Israeli authorities have confirmed that the trans-shipment of goods to and from Jordan and Turkey has increased. In 2011, some 3,500 trucks carried goods in both directions. In 2012, the number of trucks almost doubled to 6,400. In the first quarter of 2013 alone, there were 2,600 trucks carrying goods in both directions. Trucks from Jordan to Turkey carry mainly agricultural produce, along with textiles and light industrial products. Those transported from Turkey to Jordan include raw materials for industry, packaging and dry food. What started out as Israeli gestures to Jordan and Turkey have become sources of revenue as well, worth some $60 million a year in port duties, refueling, insurance and other transportation payments.

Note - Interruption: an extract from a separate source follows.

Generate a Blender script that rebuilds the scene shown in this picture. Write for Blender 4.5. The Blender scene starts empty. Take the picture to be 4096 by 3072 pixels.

What are the prospects? The war is likely to go on for months. The total commitment of Iran, the involvement of Hizbullah, and support from Russia have helped the Assad regime not only to survive, but also to reclaim territory from the rebels, most recently in Qusair. The rebels are divided and await decisions in the EU and US regarding arms supplies. Hizbullah’s involvement has heightened fears in the Sunni world about an Iranian/Shi‘i takeover in Syria, which is likely to lead to more financial aid and volunteers for the rebels. There is also the question of Turkish-Iranian rivalry in Syria. Turkey has blamed pro-Syrian groups for the terrorist attack on May 11 in Reyhanli, five kilometers from the Syrian border, in which 46 people were killed and more than 100 injured. The destruction continues, and the Syrian war has already become one of the worst disasters in modern Middle Eastern history.